2. What is your job all about?

 

My job here at NWR is about fiscal discipline. Good internal controls protect individuals in an organisation, and the organisation as a being on its own. I have to balance the wishes of my colleagues in operations, with the resources we have, and report on the effective use of those resources, to the shareholder.

 

 

3. What have been your biggest challenges and accomplishments in your career so far?

 

Many. I like setting goals and then working towards them to the best of my ability. I studied part-time and became a qualified CA within six years. Normally, it would take three years of studying full time for a degree, 1 (or 2) years for a post-graduate degree, and then three years of articles, during which two qualifying board exams must be done. Becoming a partner at a large audit firm was hard (and rewarding) work.

 

Putting myself out there, presenting training, hosting events, networking, trying something different are all ways in which I overcame my fear of public speaking, and I have learnt, if you believe in your message, it will reach your audience. So I still do get nervous, but I get on with the job.

 

Changing tack, I joined Public Sector, which has a whole different way of working, but within two years of joining, working with a team who understood and believed in the value of excellent work, we got our audits up to date, and last year, managed to report a profit for the first time. Joining the Boards of two high profile companies in Namibia is another way where I have to apply all I have learnt, combine it with the knowledge and experience of my counterparts, and look out for the best interest of the company. Sometimes it takes tough calls.

 

 

4.What does your typical day in the office look like?

 

I don’t think I have a typical day. If I do, I have not empowered my team to run with the tasks required of my office “typically”. I am left to deal with problem-solving. Sometimes based behind my laptop, sometimes travelling to resorts, or meetings with the shareholder, or exploring product development for the company.

 

 

5. What separates you from every other colleague in your department?

 

The same thing that separates each of them from me. We each bring a unique necessary skill or attribute to the team, and the engine needs each cog to wheel in its right place, for this machine to keep moving in difficult times.

 

 

6. What are your loves, the things that inspire you?

 

Nature

Developing people

Farm life

Paying it forward, and seeing that inaction – that makes me happy.

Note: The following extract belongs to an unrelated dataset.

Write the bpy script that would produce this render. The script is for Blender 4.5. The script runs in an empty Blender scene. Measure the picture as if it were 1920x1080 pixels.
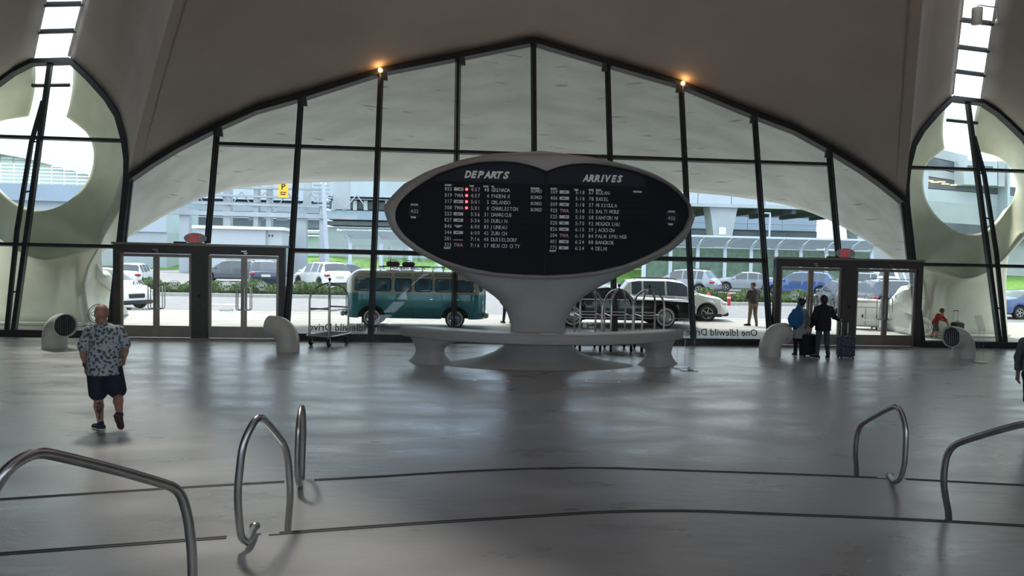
import bpy, math, random
import numpy as np
from mathutils import Vector, Matrix
sc = bpy.context.scene
col = sc.collection
R = math.radians
# ------------------------------------------------------------------ camera
FPX = 1390.0
CAM = np.array([-2.65, 0.0, 2.55])
_p, _y, _r = R(-2.43), R(5.0), R(1.25)
FW = np.array([math.sin(_y)*math.cos(_p), math.cos(_y)*math.cos(_p), math.sin(_p)])
_r0 = np.array([math.cos(_y), -math.sin(_y), 0.0]); _u0 = np.cross(_r0, FW)
RT = _r0*math.cos(_r)+_u0*math.sin(_r); UP = -_r0*math.sin(_r)+_u0*math.cos(_r)
cd = bpy.data.cameras.new('camera'); cam = bpy.data.objects.new('camera', cd); col.objects.link(cam)
cd.sensor_width = 36.0; cd.lens = 36.0*FPX/1920.0; cd.clip_end = 900; cd.clip_start = 0.05
cam.matrix_world = Matrix(((RT[0], UP[0], -FW[0], CAM[0]), (RT[1], UP[1], -FW[1], CAM[1]), (RT[2], UP[2], -FW[2], CAM[2]), (0, 0, 0, 1)))
sc.camera = cam
# ------------------------------------------------------------------ world, sun, exposure
w = bpy.data.worlds.new('sky'); sc.world = w; w.use_nodes = True
wn = w.node_tree.nodes; wl = w.node_tree.links; bg = wn['Background']
tc = wn.new('ShaderNodeTexCoord'); nz = wn.new('ShaderNodeTexNoise'); nz.inputs['Scale'].default_value = 2.2; nz.inputs['Detail'].default_value = 6
cr = wn.new('ShaderNodeValToRGB'); cr.color_ramp.elements[0].color = (0.50, 0.70, 1.0, 1); cr.color_ramp.elements[1].color = (0.92, 0.96, 1.0, 1)
cr.color_ramp.elements[0].position = .3; cr.color_ramp.elements[1].position = .6
wl.new(tc.outputs['Generated'], nz.inputs['Vector']); wl.new(nz.outputs['Fac'], cr.inputs['Fac']); wl.new(cr.outputs['Color'], bg.inputs['Color'])
bg.inputs['Strength'].default_value = 1.85
sd = bpy.data.lights.new('sun', 'SUN'); sun = bpy.data.objects.new('sun', sd); col.objects.link(sun)
sd.energy = 4.2; sd.angle = R(10.0); sd.color = (1.0, .93, .82)
sun.rotation_euler = Vector((0.30, -0.62, -1.2)).to_track_quat('-Z', 'Y').to_euler()
sc.view_settings.view_transform = 'Standard'; sc.view_settings.look = 'None'
sc.view_settings.gamma = 1.0; sc.view_settings.use_curve_mapping = False
sc.view_settings.exposure = 0.6
# ------------------------------------------------------------------ measuring helpers (pixel + a real depth -> world point)
DG = 21.93; TL = math.tan(R(14.0))
def ray(px, py): return FW+RT*((px-960)/FPX)-UP*((py-540)/FPX)
def at_z(px, py, z=0.0): d = ray(px, py); return CAM+d*((z-CAM[2])/d[2])
def at_y(px, py, y): d = ray(px, py); return CAM+d*((y-CAM[1])/d[1])
def gl(x, z, o=0.0): return (x, DG+o+TL*z, z)            # a point on the outward-leaning glass plane
def on_glass(px, py, o=0.0): d = ray(px, py); return CAM+d*((DG+o+TL*CAM[2])/(d[1]-TL*d[2]))
# ------------------------------------------------------------------ mesh helpers
def tag(o, label=None, cat=None, group=None, kind=None):
    if label: o['label'] = label
    if cat: o['category'] = cat
    if group: o['group'] = group
    if kind: o['kind'] = kind
    return o
def thing(name, label, cat, loc=(0, 0, 0), rz=0.0, group=None, kind=None):
    o = bpy.data.objects.new(name, None); col.objects.link(o); o.empty_display_size = .1
    o.location = loc; o.rotation_euler = (0, 0, rz)
    return tag(o, label, cat, group, kind)
def copy_tree(o, parent=None, mirror=None):
    c = o.copy(); col.objects.link(c); c.parent = parent
    for ch in list(o.children): copy_tree(ch, c)
    return c
def catmull(pts, n):
    P = np.array(pts, float); d = np.r_[0, np.cumsum(np.linalg.norm(np.diff(P, axis=0), axis=1))]
    t = np.linspace(0, d[-1], n); out = np.empty((n, P.shape[1]))
    m = np.empty_like(P)
    for i in range(len(P)):
        if i == 0: m[i] = (P[1]-P[0])/(d[1]-d[0])
        elif i == len(P)-1: m[i] = (P[-1]-P[-2])/(d[-1]-d[-2])
        else:
            a = (P[i]-P[i-1])/(d[i]-d[i-1]); b = (P[i+1]-P[i])/(d[i+1]-d[i]); wa = d[i+1]-d[i]; wb = d[i]-d[i-1]
            m[i] = (a*wa+b*wb)/(wa+wb)
    k = np.clip(np.searchsorted(d, t, side='right')-1, 0, len(P)-2)
    h = d[k+1]-d[k]; s = (t-d[k])/h; s2 = s*s; s3 = s2*s
    out = ((2*s3-3*s2+1)[:, None]*P[k]+((s3-2*s2+s)*h)[:, None]*m[k]+(-2*s3+3*s2)[:, None]*P[k+1]+((s3-s2)*h)[:, None]*m[k+1])
    return out
def resample(pts, n):
    P = np.array(pts, float); d = np.r_[0, np.cumsum(np.linalg.norm(np.diff(P, axis=0), axis=1))]; t = np.linspace(0, d[-1], n)
    return np.stack([np.interp(t, d, P[:, i]) for i in range(P.shape[1])], 1)
class MB:
    def __init__(s): s.v = []; s.f = []; s.M = Matrix()
    def add(s, vs, fs):
        n = len(s.v)
        if s.M == Matrix(): s.v += [tuple(float(c) for c in p) for p in vs]
        else: s.v += [tuple(s.M @ Vector([float(c) for c in p])) for p in vs]
        s.f += [tuple(i+n for i in f) for f in fs]; return s
    def box(s, x0, x1, y0, y1, z0, z1, b=0.0):
        if b <= 0:
            vs = [(x, y, z) for z in (z0, z1) for y in (y0, y1) for x in (x0, x1)]
            return s.add(vs, [(0, 2, 3, 1), (4, 5, 7, 6), (0, 1, 5, 4), (2, 6, 7, 3), (0, 4, 6, 2), (1, 3, 7, 5)])
        b = min(b, (x1-x0)*.49, (y1-y0)*.49, (z1-z0)*.49)
        prof = [(x0+b, y0), (x1-b, y0), (x1, y0+b), (x1, y1-b), (x1-b, y1), (x0+b, y1), (x0, y1-b), (x0, y0+b)]
        cx, cy = (x0+x1)/2, (y0+y1)/2
        def ins(p): return (p[0]+(b if p[0] < cx else -b), p[1]+(b if p[1] < cy else -b))
        rows = [[(*ins(p), z0) for p in prof], [(*p, z0+b) for p in prof], [(*p, z1-b) for p in prof], [(*ins(p), z1) for p in prof]]
        return s.rings(rows)
    def rings(s, rows, caps=True, closed=True):
        n = len(rows[0]); vs = [p for r in rows for p in r]; fs = []
        m = n if closed else n-1
        for i in range(len(rows)-1):
            for j in range(m):
                k = (j+1) % n; fs.append((i*n+j, i*n+k, (i+1)*n+k, (i+1)*n+j))
        if caps and closed: fs.append(tuple(range(n))[::-1]); fs.append(tuple((len(rows)-1)*n+j for j in range(n)))
        return s.add(vs, fs)
    def grid(s, rows): return s.rings(rows, caps=False, closed=False)
    def cyl(s, a, b, r0, r1=None, n=12, caps=True):
        r1 = r0 if r1 is None else r1; a = Vector(a); b = Vector(b); d = (b-a).normalized(); t = d.orthogonal().normalized(); u = d.cross(t)
        ring = lambda c, r: [tuple(c+(t*math.cos(q)+u*math.sin(q))*r) for q in [2*math.pi*i/n for i in range(n)]]
        return s.rings([ring(a, r0), ring(b, r1)], caps)
    def tube(s, pts, r, n=10, closed=False):
        P = [Vector([float(c) for c in p]) for p in pts]; L = len(P); rr = r if hasattr(r, '__len__') else [r]*L
        T = []
        for i in range(L):
            a = P[i-1] if (i > 0 or closed) else P[i]; b = P[(i+1) % L] if (i < L-1 or closed) else P[i]
            T.append((b-a).normalized())
        t = T[0].orthogonal().normalized(); rows = []
        for i in range(L):
            t = (t-T[i]*t.dot(T[i])).normalized(); u = T[i].cross(t)
            rows.append([tuple(P[i]+(t*math.cos(q)+u*math.sin(q))*rr[i]) for q in [2*math.pi*k/n for k in range(n)]])
        if closed: rows.append(rows[0])
        return s.rings(rows, caps=not closed)
    def sweep(s, pts, prof, nrm, caps=True):
        """profile [(side, out)] swept along pts; nrm = fixed 'out' direction"""
        P = [Vector([float(c) for c in p]) for p in pts]; L = len(P); N = Vector(nrm); rows = []
        for i in range(L):
            T = (P[min(i+1, L-1)]-P[max(i-1, 0)]).normalized(); S = T.cross(N).normalized()
            rows.append([tuple(P[i]+S*a+N*b) for a, b in prof])
        return s.rings(rows, caps)
    def prism(s, poly, z0, z1, f=None):
        """polygon (a,b) extruded z0..z1; f maps (a,b,c)->xyz"""
        f = f or (lambda a, b, c: (a, b, c)); n = len(poly)
        vs = [f(a, b, z0) for a, b in poly]+[f(a, b, z1) for a, b in poly]
        fs = [tuple(range(n))[::-1], tuple(range(n, 2*n))]+[(i, (i+1) % n, n+(i+1) % n, n+i) for i in range(n)]
        return s.add(vs, fs)
    def lathe(s, prof, n=20, caps=True):
        return s.rings([[(r*math.cos(2*math.pi*k/n), r*math.sin(2*math.pi*k/n), z) for k in range(n)] for r, z in prof], caps)
    def ell(s, c, r, n=14, m=8):
        rows = []
        for i in range(m+1):
            th = math.pi*(i/m); th = min(max(th, .06), math.pi-.06)
            rows.append([(c[0]+r[0]*math.sin(th)*math.cos(2*math.pi*k/n), c[1]+r[1]*math.sin(th)*math.sin(2*math.pi*k/n), c[2]-r[2]*math.cos(th)) for k in range(n)])
        return s.rings(rows)
    def shell(s, name, mat, parent, toward, th):
        """open surface given thickness on the side away from the point 'toward'"""
        o = s.build(name, mat, parent, smooth=60); me = o.data; T = Vector(toward)
        sc_ = sum((T-p.center).normalized().dot(p.normal)*p.area for p in me.polygons)
        if sc_ < 0: me.flip_normals()
        so = o.modifiers.new('thickness', 'SOLIDIFY'); so.thickness = th; so.offset = -1
        return o
    def build(s, name, mat, parent=None, smooth=None, label=None, kind=None):
        me = bpy.data.meshes.new(name); me.from_pydata(s.v, [], s.f); me.validate()
        import bmesh
        bm = bmesh.new(); bm.from_mesh(me); bmesh.ops.recalc_face_normals(bm, faces=bm.faces); bm.to_mesh(me); bm.free()
        if smooth is not None:
            me.polygons.foreach_set('use_smooth', [True]*len(me.polygons)); me.set_sharp_from_angle(angle=R(smooth))
        me.materials.append(mat)
        o = bpy.data.objects.new(name, me); col.objects.link(o)
        if parent: o.parent = parent
        if label: o['label'] = label
        if kind: o['kind'] = kind
        return o
def rrect(x0, x1, y0, y1, r, n=4):
    out = []
    for cx, cy, a in ((x1-r, y0+r, -90), (x1-r, y1-r, 0), (x0+r, y1-r, 90), (x0+r, y0+r, 180)):
        for i in range(n+1): q = R(a+90*i/n); out.append((cx+r*math.cos(q), cy+r*math.sin(q)))
    return out
def ellipse(cx, cy, a, b, n=40): return [(cx+a*math.cos(2*math.pi*i/n), cy+b*math.sin(2*math.pi*i/n)) for i in range(n)]
_tm = {}
def text_mesh(txt, size=1.0, shear=0.0, offset=0.0, align='LEFT', space=1.0, extrude=0.0):
    """text from the built-in font as vertices (in its own xy plane) and faces"""
    key = (txt, size, shear, offset, align, space, extrude)
    if key in _tm: return _tm[key]
    cu = bpy.data.curves.new('t', 'FONT'); cu.body = txt; cu.size = size; cu.shear = shear; cu.offset = offset
    cu.align_x = align; cu.space_character = space; cu.resolution_u = 2; cu.extrude = extrude
    o = bpy.data.objects.new('t', cu); col.objects.link(o)
    bpy.context.view_layer.update()
    me = bpy.data.meshes.new_from_object(o.evaluated_get(bpy.context.evaluated_depsgraph_get()))
    vs = [tuple(v.co) for v in me.vertices]; fs = [tuple(p.vertices) for p in me.polygons]
    bpy.data.objects.remove(o); bpy.data.curves.remove(cu); bpy.data.meshes.remove(me)
    _tm[key] = (vs, fs); return vs, fs
def text(mb, txt, size, f, **k):
    vs, fs = text_mesh(txt, size, **k); mb.add([f(v[0], v[1], v[2]) for v in vs], fs); return mb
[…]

I have been inspired by each of my leaders, each in their way. Thus proving it has to be from the heart, to be credible.

 

 

7. What advice would you give to aspiring young people out there?

 

Don’t stop. Continually educate and evolve yourself. Reach out, ask for help, but then hold yourself accountable for making the most of that help, and then pay it forward in some way.

 

 

8. What are your plans?

 

I want to continue serving on the boards of those two companies.

I want to make a difference to Namibia, whether in the field of corporate governance, contributing to the growth of the tourism sector and its contribution to the National economy, or in any other way that this new world will be presenting to us. And oh, I want to establish a thriving vegetable growing business, so that my future is diversified.